[Dataset records]
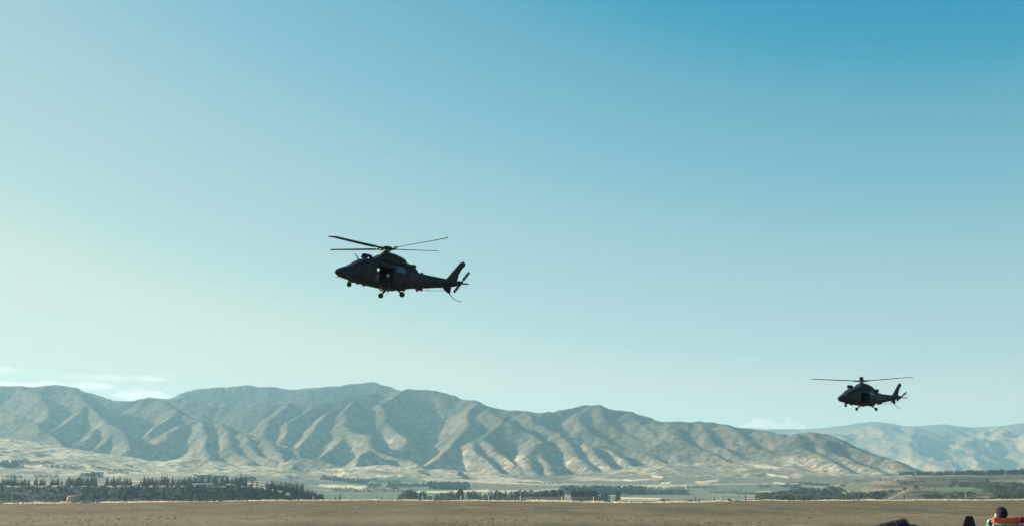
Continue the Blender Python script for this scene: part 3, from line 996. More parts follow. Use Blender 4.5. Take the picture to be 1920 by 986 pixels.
# row behind the middle of the field
spans = [(746, 758, 924, 4), (761, 800, 921, 11), (800, 824, 928, 6), (824, 856, 923, 9), (859, 868, 919, 4), (877, 902, 921, 9), (903, 916, 927, 4), (916, 962, 920, 15), (963, 986, 920, 8), (990, 1011, 921, 8), (1013, 1056, 920, 18), (1072, 1119, 919, 19), (1121, 1142, 925, 7), (1155, 1161, 923, 3)]
items = []
for a, b, vt, n in spans:
    for i in range(n):
        u = a + (b - a) * (i + U(.2, .8)) / n
        items.append((random.choice(['column', 'column', 'fir', 'pine']), u, U(1230, 1290), vt + random.gauss(0, 1.6), U(.8, 1.25)))
plant_row(items, 'dark conifer in the long row behind the middle of the airfield', 'tree', 'conifers in the row behind the airfield')
items = [('fir', 629, 1240, 929, 1.1), ('fir', 638, 1240, 924, 1.2), ('pine', 706, 1240, 929, .7), ('pine', 716, 1240, 930, .8)]
plant_row(items, 'small lone conifer between the plantation and the middle tree row', 'tree', 'lone conifers left of the middle row')
items = [('bush', 1289, 1240, 934.5, .7), ('bush', 1297, 1240, 933, .8), ('fir', 1304, 1240, 930, 1), ('fir', 1311, 1240, 931, .9)]
plant_row(items, 'small dark shrub standing behind the field right of centre', 'shrub', 'small shrubs right of centre')
# windbreak on the edge of the right terrace
items = []
for i in range(84):
    u = 1687 + 250 * (i + U(.2, .8)) / 84
    if any(abs(u - g) < 1.6 for g in (1716, 1750, 1787, 1845, 1884)): continue
    items.append((random.choice(['column', 'column', 'pine']), u, U(2203, 2222), np.interp(u, [1685, 1750, 1850, 1920], [884, 882.5, 880.5, 879]) + random.gauss(0, .7), U(1.6, 2.4)))
plant_row(items, 'dark conifer in the windbreak along the right terrace edge', 'tree', 'windbreak conifers on the right terrace')
# wooded bank at the right edge of the picture
items = []
for i in range(78):
    D = U(1080, 1750)
    t = (D - 1080) / 670
    u = U(1868 - 34 * random.random() - 20 * t, 1960)
    vb = np.interp(D, [1080, 1350, 1700, 1750], [936, 921, 916, 914])
    items.append((random.choice(['broad', 'grey', 'grey', 'bush']), u, D, vb - U(9, 19), U(.9, 1.4)))
plant_row(items, 'bushy tree on the wooded bank at the right edge', 'tree', 'trees on the wooded right bank')
plant_row([('broad', 1718, 1380, 906, .95)], 'tall dark round tree standing alone on the right hand bank', 'tree', None)
plant_row([('bush', 1705, 1375, 915.5, .9)], 'dark bush at the foot of the lone tall tree on the right bank', 'bush', None)
plant_row([('broad', 1851, 1800, 894, .8)], 'dark tree rising above the wooded right bank', 'tree', None)
plant_row([('bush', 1812, 2180, 888, 1.3)], 'round bush in front of the windbreak on the terrace edge', 'bush', None)
# scrub along the river at the foot of the right terrace
items = []
for (u0, v0, u1, v1, D0, D1, hh, n) in [(1432, 929, 1560, 930, 1330, 1330, 6, 22), (1440, 925, 1525, 918, 1500, 1700, 6, 14), (1515, 918, 1625, 912, 1700, 2000, 7, 18), (1600, 912, 1690, 914, 1900, 1800, 6, 14), (1540, 931, 1640, 932, 1250, 1250, 6, 14), (1690, 908, 1730, 902, 1750, 1850, 6, 6), (1735, 930, 1820, 931, 1200, 1200, 6, 10), (1600, 907, 1690, 906, 1990, 1990, 4, 9), (1610, 924, 1700, 926, 1330, 1330, 5, 14), (1640, 920, 1760, 921, 1420, 1420, 4, 16), (1740, 928, 1830, 925, 1280, 1280, 6, 14), (1780, 910, 1840, 906, 1780, 1840, 6, 12), (1730, 900, 1800, 903, 1950, 1900, 4, 12), (1570, 926, 1640, 925, 1450, 1450, 6, 14)]:
    for i in range(n):
        t = (i + random.random()) / n
        v = v0 + (v1 - v0) * t
        items.append((random.choice(['bush', 'broad', 'bush', 'grey']), u0 + (u1 - u0) * t, D0 + (D1 - D0) * t + U(-40, 40), v - hh * U(.6, 1.3), U(1.1, 1.9)))
plant_row(items, 'dark scrub bush on the river flat below the right terrace', 'bush', 'scrub bushes on the right river flat')
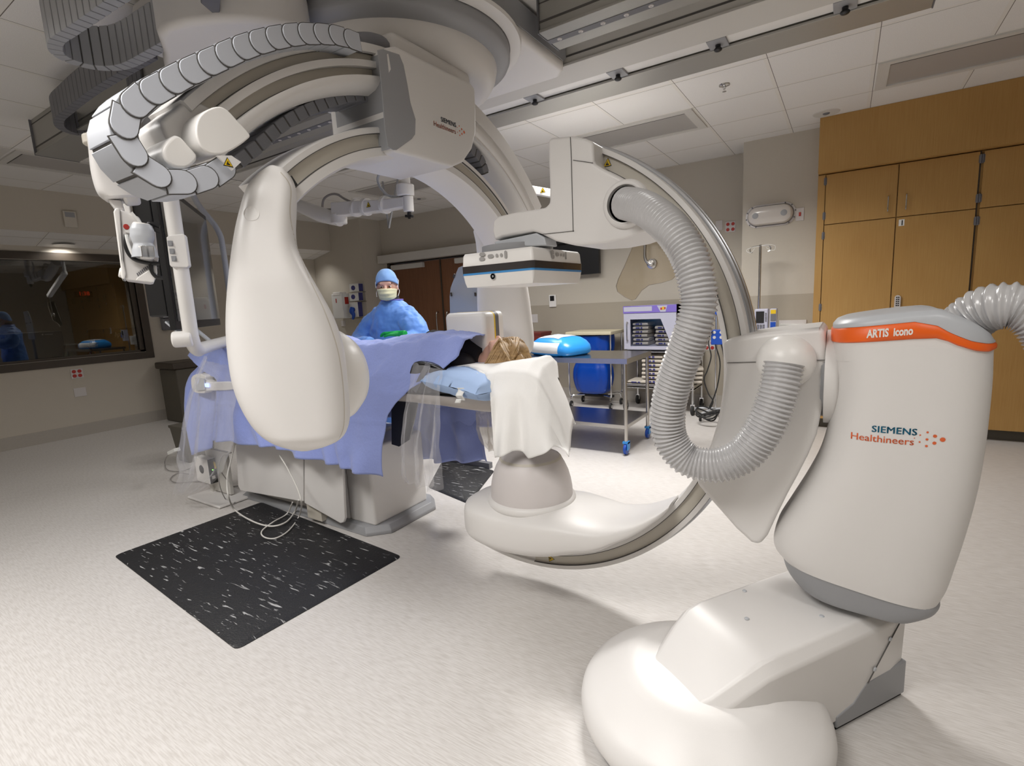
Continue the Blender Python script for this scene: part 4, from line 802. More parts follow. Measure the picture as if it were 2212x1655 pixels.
# ================================================================== PATIENT
pt_ = thing('person', 'person with long blond hair lying under the blue drape on the patient table', 'person', (-1.9,2.18,1.0))
mb = MB()
def ell(c, r, n=18, k=12): mb.ball(c, r, n=n, k=k)
ell((-1.475,2.20,1.115),(.105,.078,.095)); ell((-1.50,2.20,1.155),(.07,.062,.065)); ell((-1.565,2.20,1.13),(.045,.05,.055)); ell((-1.515,2.20,1.222),(.013,.011,.016)); ell((-1.55,2.20,1.19),(.02,.028,.02))
ell((-1.50,2.115,1.13),(.022,.010,.032)); ell((-1.50,2.285,1.13),(.022,.010,.032))
mb.tube([(-1.56,2.20,1.10),(-1.64,2.20,1.09),(-1.70,2.20,1.09)], [.055,.052,.07], n=18)
ell((-1.92,2.19,1.10),(.27,.17,.095)); ell((-2.25,2.19,1.085),(.24,.155,.085)); ell((-2.45,2.18,1.085),(.17,.165,.085))
for sy in (-1,1):
    mb.tube([(-2.5,2.18+sy*.08,1.08),(-2.9,2.18+sy*.09,1.085),(-3.3,2.18+sy*.08,1.06),(-3.42,2.18+sy*.08,1.06)], [.085,.065,.05,.042], n=16); mb.tube([(-3.40,2.18+sy*.08,1.05),(-3.43,2.18+sy*.085,1.13),(-3.44,2.18+sy*.09,1.16)], [.04,.035,.025], n=12)
    mb.tube([(-1.78,2.19+sy*.14,1.09),(-2.05,2.19+sy*.185,1.06),(-2.3,2.19+sy*.17,1.05),(-2.42,2.19+sy*.13,1.09)], [.055,.045,.035,.028], n=14); ell((-2.47,2.19+sy*.11,1.12),(.05,.03,.02))
obj('body', mb, 'skin', pt_, fuse=.007, fix=False)
mb = MB(); mb.tube([(-1.615,2.20,1.10),(-1.68,2.20,1.10),(-1.80,2.19,1.11),(-1.95,2.19,1.11)], [.068,.10,.15,.16], n=24); mb.ball((-1.68,2.08,1.08),(.08,.09,.075)); mb.ball((-1.68,2.3,1.08),(.08,.09,.075)); obj('dark_shirt', mb, 'dcloth', pt_)
random.seed(3); mb = MB()
for i in range(240):     # locks from the crown falling over the near side and out to the right
    a = random.uniform(-1, 1); b = random.uniform(0, 1)
    s0 = Vector((-1.445+.035*a, 2.20+random.uniform(-.05,.04), 1.205+random.uniform(-.01,.012)))
    side = random.uniform(-1.0, .35)
    if side < .0:
        m1 = Vector((-1.425+.07*a+.02*b, 2.115-.012*b, 1.165+random.uniform(-.02,.02))); m2 = Vector((-1.43+.085*a, 2.075-.02*b, 1.10+.01*a)); e = Vector((-1.435+.11*a+.03*b, 2.04-.04*b, 1.035+random.uniform(0,.025)))
    else:
        m1 = Vector((-1.40+.02*a, 2.16+.08*a, 1.19)); m2 = Vector((-1.355+.02*b, 2.13+.10*a, 1.12)); e = Vector((-1.33+.045*b, 2.10+.12*a, 1.06+random.uniform(0,.03)))
    mb.tube([s0, m1, m2, e], lambda t, r=random.uniform(.006,.0125): r*(1-.75*t), n=6, steps=4)
for i in range(40):
    a = random.uniform(0,1); mb.tube([Vector((-1.37,2.14+.05*a,1.13)), Vector((-1.33+.03*a,2.08,1.12+.02*a)), Vector((-1.30+.02*a,2.10,1.075)), Vector((-1.35,2.07,1.06))], .007, n=6, steps=4)
obj('hair', mb, 'hair', pt_, fix=False, smooth=True)
mb = MB(); mb.ball((-1.445,2.20,1.128),(.108,.088,.09), n=32, k=16)
for i in range(len(mb.v)):
    v = mb.v[i]
    if v.x < -1.50: mb.v[i] = Vector((-1.50+(v.x+1.50)*.1, v.y, v.z-.012))
    mb.v[i] += Vector((0,0,1))*.004*math.sin(v.y*260)
obj('hair', mb, 'hair', pt_)
# ================================================================== BLUE DRAPE
ztopK = [(-4.35,1.10),(-3.6,1.19),(-3.2,1.215),(-2.84,1.225),(-2.6,1.20),(-2.26,1.20),(-2.0,1.245),(-1.8,1.25),(-1.6,1.23)]
hemK = [(-3.8,.53),(-3.1,.56),(-2.6,.53),(-2.05,.505)]
def XR(v):   # right boundary, v: 0 near hem .. 1 far hem
    return lerpk([(0,-2.06),(.12,-2.05),(.22,-2.02),(.27,-1.95),(.32,-1.84),(.355,-1.70),(.37,-1.62),(.39,-1.58),(.42,-1.572),(.46,-1.575),(.52,-1.59),(.58,-1.60),(.64,-1.62),(.68,-1.65),(.72,-1.70),(1,-1.8)], v)
def XLf(v): return lerpk([(0,-3.76),(.3,-3.72),(.4,-4.3),(.7,-4.3),(1,-4.2)], v)
G = []; NU, NV = 170, 120
for i in range(NU+1):
    row = []
    for j in range(NV+1):
        u = i/NU; v = j/NV; x = XLf(v)+(XR(v)-XLf(v))*u; zt_ = lerpk(ztopK, x); near = max(0, 1-abs(x+1.62)/.10)
        hz = lerpk(hemK, x); fz = .62
        ky = [(0,1.80),(.30,1.865),(.36,1.90),(.42,1.99),(.50,2.11),(.58,2.25),(.66,2.38),(.72,2.46),(1,2.54)]
        zedge = 1.02+.03*near
        kz = [(0,hz),(.30,zedge-.06),(.36,zedge+.03),(.42,(zt_+zedge)/2+.075),(.50,zt_-.004),(.58,zt_),(.66,(zt_+1.0)/2+.03),(.72,1.0),(1,fz)]
        p = Vector((x, lerpk(ky, v), lerpk(kz, v)))
        hang = max(0, (.30-v)/.30) if v < .3 else max(0,(v-.75)/.25)
        n1 = noise.noise(Vector((x*3.2, v*5, 1.3))); n2 = noise.noise(Vector((x*9, v*14, 4.1))); n3 = noise.noise(Vector((x*2.0+v*3, v*2.2-x, 8)))
        rg = 1-abs(noise.noise(Vector((x*3.5+v*4, v*9-x*2, 5.5))))*2.2
        fold = math.sin(x*13+2.2*n1)*.5+.5*math.sin(x*29+n3*5)
        p.y += -hang*(.035*fold+.02*n1)*(1 if v < .5 else -1) - (.006*n2 if v < .5 else 0)
        p.z += (1-hang)*(.022*n1+.012*n2+.014*max(0,rg)+.006*(1-abs(noise.noise(Vector((x*16+v*9, v*40, 2))))*3)) if v > .3 and v < .72 else 0
        # crease lines of the folded cloth
        p.y += -.004*math.exp(-((x+2.75)*60)**2)-.004*math.exp(-((p.z-.80)*70)**2)*(1 if v < .3 else 0)
        row.append(p)
    G.append(row)
mb = MB().grid(G); dr = obj('surgical_drape', mb, 'drape', fix=False, angle=80, solid=.003); tag(dr, 'large blue surgical drape covering the patient and hanging over the near table side', 'drape')
# inner blue cover hanging behind the table end
Ls, _ = catmull([at(a,b,Y=2.52) for a,b in ((862,868),(864,900),(868,945),(878,985))], 8); Rs, _ = catmull([at(a,b,Y=2.52) for a,b in ((1024,872),(1032,910),(1044,950),(1058,994))], 8); G = []
for j, (a, b) in enumerate(zip(Ls, Rs)):
    v = j/(len(Ls)-1); G.append([a.lerp(b, i/50)+EY*(.03*math.sin(i*.42+2*v)*(.3+v)+.03*noise.noise(Vector((i*.13,v*3,0))))+EZ*(-.03*v*math.sin(i/50*PI)) for i in range(51)])
tag(obj('surgical_drape', MB().grid(G), 'drape', solid=.003, fix=False), 'blue cover hanging on the far side of the table, seen below the tabletop', 'drape')
# blue cover at the foot end, over the controls
G = []
for i in range(40):
    u = i/39; row = []
    for j in range(40):
        v = j/39; x = -4.28+.48*u+.10*max(0,.35-v)/.35*(1-u)*1.2; y = 1.80+.12*min(1,v*2.2)+max(0,v-.45)*.8; z = lerpk([(0,.47),(.35,.80),(.5,1.02),(.6,1.08),(1,1.10)], v)-.10*(1-u)*(1-v)
        row.append(Vector((x, y+.03*math.sin(x*24+v*2)*(1-v), z+.01*noise.noise(Vector((x*9,v*9,2))))))
    G.append(row)
tag(obj('surgical_drape', MB().grid(G), 'drape', solid=.003, fix=False), 'blue cover over the foot end of the table, half inside the clear plastic bag', 'drape')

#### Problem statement
In the records above, locate each line with the word "this". Copy all such lines.

#### Solution
Continue the Blender Python script for this scene: part 3, from line 996. More parts follow. Use Blender 4.5. Take the picture to be 1920 by 986 pixels.
Continue the Blender Python script for this scene: part 4, from line 802. More parts follow. Measure the picture as if it were 2212x1655 pixels.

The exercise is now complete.